A graduate from Carnegie Mellon University, Benko has taught acting and has collaborated with the playwright program at FCLC for seven years now.
Balancing her academic and stage career is not easy, confessed Benko, but her students inspire her. “They make me be a better actor. I’m never more terrified than going out and seeing a row full of my students,” Benko said.
Benko often feels more pressure when students come to her performances than when critics do. “It’s more terrifying than The New York Times.”
“Jackie” came to fruition at the conclusion of a workshop of a new piece called “A Light Design,” when director Tea Alagic approached Benko to read for the part of Jacqueline Kennedy Onassis, explained Benko. “The text is this avalanche of muscular words and imagery,” Benko said, finding the experience scary, “but also exciting and thrilling.”

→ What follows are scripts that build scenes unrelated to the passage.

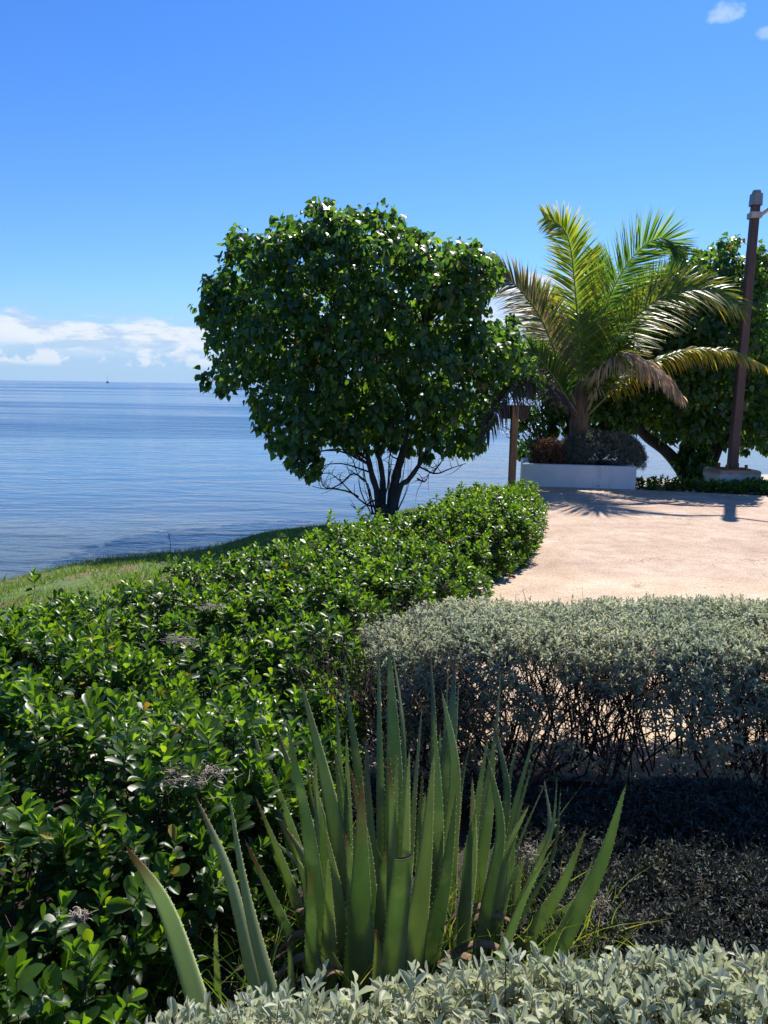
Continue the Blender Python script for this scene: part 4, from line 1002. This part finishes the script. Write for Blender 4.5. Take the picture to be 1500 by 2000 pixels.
# low hedge on the far side of the plaza
low = empty('low_hedge', (5.5, 12.6, 0), 'knee low dark green planting along the far edge of the plaza', 'hedge')
LL = [(4.05, 12.75), (4.8, 12.75), (5.6, 12.75), (6.4, 12.75), (8.5, 12.6)]; LR = [(4.05, 12.3), (4.8, 12.2), (5.6, 12.05), (6.4, 11.95), (8.5, 11.75)]
smp, _ = shell_sampler(LL, LR, [.18, .2, .12, .14, .42], p=.6, bump=.06, bs=4)
mbl, mbs = MB(), MB()
P, N, _a = smp(900); A = norm(N * .5 + up + rng.normal(0, .35, (len(P), 3)))
shoots(mbl, P + N * rng.normal(0, .03, (len(P), 1)), A, 10, .062, .55, OBO_LO, gap=.010, stem=(mbs, .003), stem_len=.15)
child(mbl, 'foliage', m_green, low); child(mbs, 'branches', m_twig, low)

# ------------------------------------------------------------ sailing boat on the horizon
BY = 1400.0
b = at(210, 745, BY); boat = empty('sailboat', (b[0], BY, SEA), 'tiny dark sailing boat far out on the horizon at the left', 'boat')
m_hull = surfmat('dark_hull', [(.3, (.10, .13, .16)), (.7, (.15, .18, .21))], 1, .6)
m_sail = surfmat('grey_sail', [(.3, (.28, .33, .38)), (.7, (.34, .39, .44))], 1, .8)
mb = MB(); bx_ = b[0]
sec = []
for t in np.linspace(0, 1, 9):
    w_ = 1.9 * math.sin(math.pi * (.12 + .80 * (1 - t))) ** .6; y = BY - 5 + 10 * t; zt_ = 1.5 + .5 * abs(t - .4)
    sec.append([(bx_ - w_, y, SEA + zt_), (bx_ - w_ * .8, y, SEA + .4), (bx_, y, SEA - .5), (bx_ + w_ * .8, y, SEA + .4), (bx_ + w_, y, SEA + zt_), (bx_, y, SEA + zt_ + .25)])
V = np.array(sec).reshape(-1, 3); F = [(i * 6 + j, i * 6 + (j + 1) % 6, (i + 1) * 6 + (j + 1) % 6, (i + 1) * 6 + j) for i in range(8) for j in range(6)]
mb.add(V, F); box(mb, (bx_, BY + .5, SEA + 2.2), (2.2, 4, 1.3), bev=.2); child(mb, 'hull', m_hull, boat, smooth=False)
mb = MB(); tube(mb, [(bx_, BY - .5, SEA + 1.5), (bx_, BY - .5, SEA + 14)], [.16, .1], 6); child(mb, 'mast', m_hull, boat)
mb = MB(); mb.add([(bx_ - .2, BY - .7, SEA + 3.2), (bx_ + 1.4, BY - 4.6, SEA + 3.2), (bx_ + .1, BY - .8, SEA + 13), (bx_, BY - .6, SEA + 13),
                   (bx_ - .1, BY - .6, SEA + 3.2), (bx_ + 1.5, BY - 4.5, SEA + 3.2), (bx_ + .2, BY - .7, SEA + 13), (bx_ + .1, BY - .5, SEA + 13)], [(0, 1, 2, 3), (4, 5, 6, 7), (0, 1, 5, 4)]); child(mb, 'sail', m_sail, boat, smooth=False)
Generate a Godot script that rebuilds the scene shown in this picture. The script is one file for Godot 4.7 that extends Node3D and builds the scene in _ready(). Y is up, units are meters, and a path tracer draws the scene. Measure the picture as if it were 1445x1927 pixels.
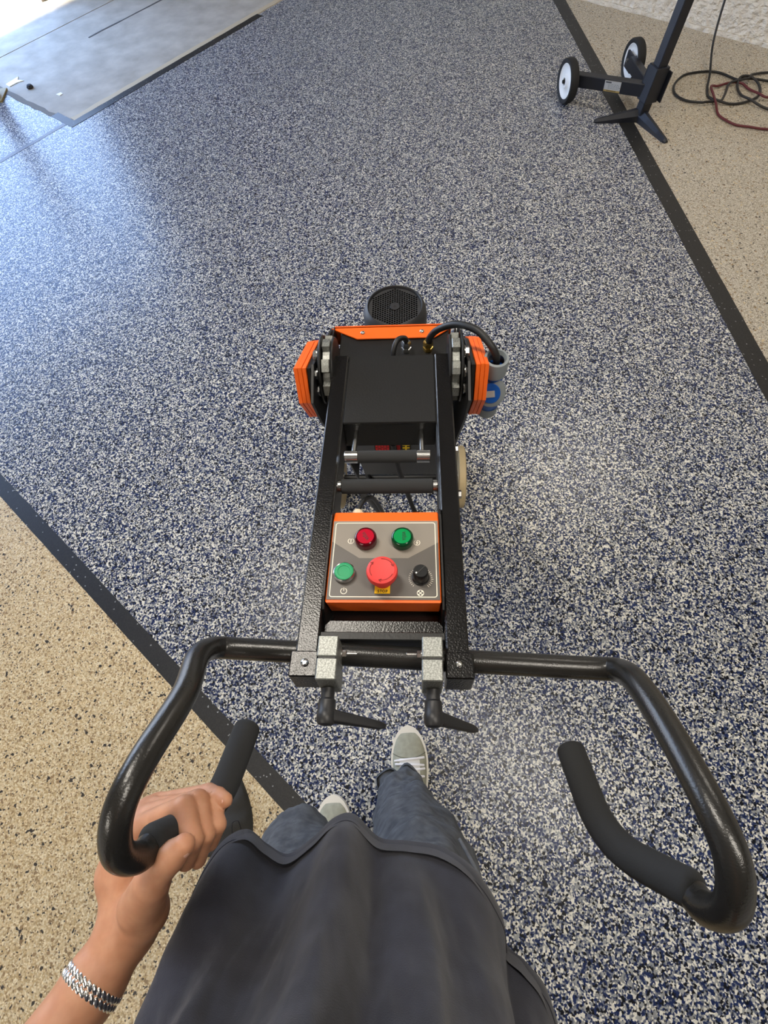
extends Node3D
# A walk-behind floor grinder seen from above by the person pushing it, in a workshop with a flake-coated floor.

var rng := RandomNumberGenerator.new()
var M := {}

# ---------------------------------------------------------------- naming
func numbered(parent: Node, called: String) -> String:
	if not parent.has_node(NodePath(called)):
		return called
	var k := 1
	while parent.has_node(NodePath("%s_%03d" % [called, k])):
		k += 1
	return "%s_%03d" % [called, k]

func thing(called: String, label: String, category: String, at := Vector3.ZERO, turn := 0.0, group := "") -> Node3D:
	var o := Node3D.new()
	o.name = numbered(self, called)
	add_child(o, true)
	o.position = at
	o.rotation.y = turn
	tag(o, label, category, group)
	return o

func tag(o: Node, label: String, category: String, group := "") -> void:
	o.set_meta("label", label)
	o.set_meta("category", category)
	if group != "":
		o.set_meta("group", group)

func obj(called: String, mesh: Mesh, mat: Material, parent: Node = self, t := Transform3D.IDENTITY, label := "") -> MeshInstance3D:
	var o := MeshInstance3D.new()
	o.name = numbered(parent, called)
	o.mesh = mesh
	o.material_override = mat
	o.transform = t
	o.cast_shadow = GeometryInstance3D.SHADOW_CASTING_SETTING_ON
	parent.add_child(o, true)
	if label != "":
		o.set_meta("label", label)
	return o

func struct(called: String, mesh: Mesh, mat: Material, parent: Node = self, t := Transform3D.IDENTITY) -> MeshInstance3D:
	var o := obj(called, mesh, mat, parent, t)
	if parent == self:
		o.set_meta("kind", "structure")
	return o

func V(x: float, z: float, y := 0.008) -> Vector3:
	return Vector3(x, y, z)

func T(x: float, y: float, z: float) -> Transform3D:
	return Transform3D(Basis.IDENTITY, Vector3(x, y, z))

func TR(p: Vector3, rx := 0.0, ry := 0.0, rz := 0.0) -> Transform3D:
	return Transform3D(Basis.from_euler(Vector3(deg_to_rad(rx), deg_to_rad(ry), deg_to_rad(rz))), p)

func along(p: Vector3, d: Vector3, roll := 0.0) -> Transform3D:      # local y points along d
	var y := d.normalized()
	var x := y.cross(Vector3(0, 0, 1) if absf(y.z) < 0.9 else Vector3(1, 0, 0)).normalized()
	var z := x.cross(y)
	var b := Basis(x, y, z)
	if roll != 0.0:
		b = b * Basis(Vector3.UP, roll)
	return Transform3D(b, p)

# ---------------------------------------------------------------- mesh building
func begin() -> SurfaceTool:
	var st := SurfaceTool.new()
	st.begin(Mesh.PRIMITIVE_TRIANGLES)
	return st

func vtx(st: SurfaceTool, p: Vector3, n: Vector3, uv := Vector2.ZERO) -> void:
	st.set_normal(n)
	st.set_uv(uv)
	st.add_vertex(p)

func tri(st: SurfaceTool, a: Vector3, b: Vector3, c: Vector3, na: Vector3, nb: Vector3, nc: Vector3, ua := Vector2.ZERO, ub := Vector2.ZERO, uc := Vector2.ZERO) -> void:
	if (b - a).cross(c - a).dot(na + nb + nc) > 0.0:
		vtx(st, a, na, ua); vtx(st, c, nc, uc); vtx(st, b, nb, ub)
	else:
		vtx(st, a, na, ua); vtx(st, b, nb, ub); vtx(st, c, nc, uc)

func quad(st: SurfaceTool, a: Vector3, b: Vector3, c: Vector3, d: Vector3, n: Vector3, uvs := []) -> void:
	if uvs.size() == 4:
		tri(st, a, b, c, n, n, n, uvs[0], uvs[1], uvs[2]); tri(st, a, c, d, n, n, n, uvs[0], uvs[2], uvs[3])
	else:
		tri(st, a, b, c, n, n, n); tri(st, a, c, d, n, n, n)

func add_box(st: SurfaceTool, s: Vector3, at := Transform3D.IDENTITY, bevel := 0.0015) -> void:
	var h := s * 0.5
	var b: float = min(bevel, min(h.x, min(h.y, h.z)) * 0.9)
	var pt := func(sx: float, sy: float, sz: float, axis: int) -> Vector3:
		var p := Vector3(sx * (h.x - (0.0 if axis == 0 else b)), sy * (h.y - (0.0 if axis == 1 else b)), sz * (h.z - (0.0 if axis == 2 else b)))
		return at * p
	for axis in 3:
		for sg: float in [-1.0, 1.0]:
			var n := Vector3.ZERO
			n[axis] = sg
			n = (at.basis * n).normalized()
			var q := []
			for c in [[-1.0, -1.0], [1.0, -1.0], [1.0, 1.0], [-1.0, 1.0]]:
				var v := [0.0, 0.0, 0.0]
				v[axis] = sg
				v[(axis + 1) % 3] = c[0]
				v[(axis + 2) % 3] = c[1]
				q.append(pt.call(v[0], v[1], v[2], axis))
			quad(st, q[0], q[1], q[2], q[3], n)
	if b <= 0.0:
		return
	for axis in 3:                                       # edges parallel to axis
		var a1 := (axis + 1) % 3
		var a2 := (axis + 2) % 3
		for s1: float in [-1.0, 1.0]:
			for s2: float in [-1.0, 1.0]:
				var n := Vector3.ZERO
				n[a1] = s1
				n[a2] = s2
				n = (at.basis * n).normalized()
				var q := []
				for e in [[-1.0, a1], [1.0, a1], [1.0, a2], [-1.0, a2]]:
					var v := [0.0, 0.0, 0.0]
					v[axis] = e[0]
					v[a1] = s1
					v[a2] = s2
					q.append(pt.call(v[0], v[1], v[2], e[1]))
				quad(st, q[0], q[1], q[2], q[3], n)
	for sx: float in [-1.0, 1.0]:
		for sy: float in [-1.0, 1.0]:
			for sz: float in [-1.0, 1.0]:
				var n: Vector3 = (at.basis * Vector3(sx, sy, sz)).normalized()
				tri(st, pt.call(sx, sy, sz, 0), pt.call(sx, sy, sz, 1), pt.call(sx, sy, sz, 2), n, n, n)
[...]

The Associated Press heralded Benko’s performance in “Jackie,” as “irreverent, sharp-eyed imagining of the former first lady. Witty and haunting.” The New York Post described her performance as “magnetic” and “stunning.”
Benko recently toured internationally as Desdemona/Othello in the theater piece “Desdemona,” written by Toni Morrison, who will take the piece to Amsterdam this summer, said Benko. She can be seen onscreen in “The Avengers” and “Admission,” as well as on three seasons of Showtime’s “Brotherhood” as Kath Parry.
According to the Women’s Project, “‘Jackie’, an intensely theatrical dissection of Onassis and the myths surrounding her well-coiffed veneer, is a disturbing exploration of submission, power and the hypocrisy of everyday life.”
“Very few people know the real Jackie,” said Benko, discussing how the play doesn’t portray Onassis as the wholesome, demure First Lady. “We weren’t trying to sustain a Jackie impersonation, as we know her, the whole time.”
The play, which juxtaposes Marilyn Monroe against Onassis, showed that while Marilyn was this open wound crying for help, “Jackie was screaming inside.”
Written by Austrian playwright Elfriede Jelinek, who is best known for her semi-autobiographical novel “The Piano Teacher,” which was later turned into a film by Michael Haneke in 2002, “Jackie” takes place in a no-man’s land, after the death of President John F. Kennedy, according to The New York Times.
“Jackie” played Women’s Project Theater’s new home at New York City Center Stage II, a stone’s throw from FCLC. In addition to being nominated for Outstanding Solo Show, “Jackie” also received a nomination for Outstanding Sound Design, by Jane Shaw.
The Lucille Lortel Awards Ceremony will take place on May 5 at NYU Skirball Center.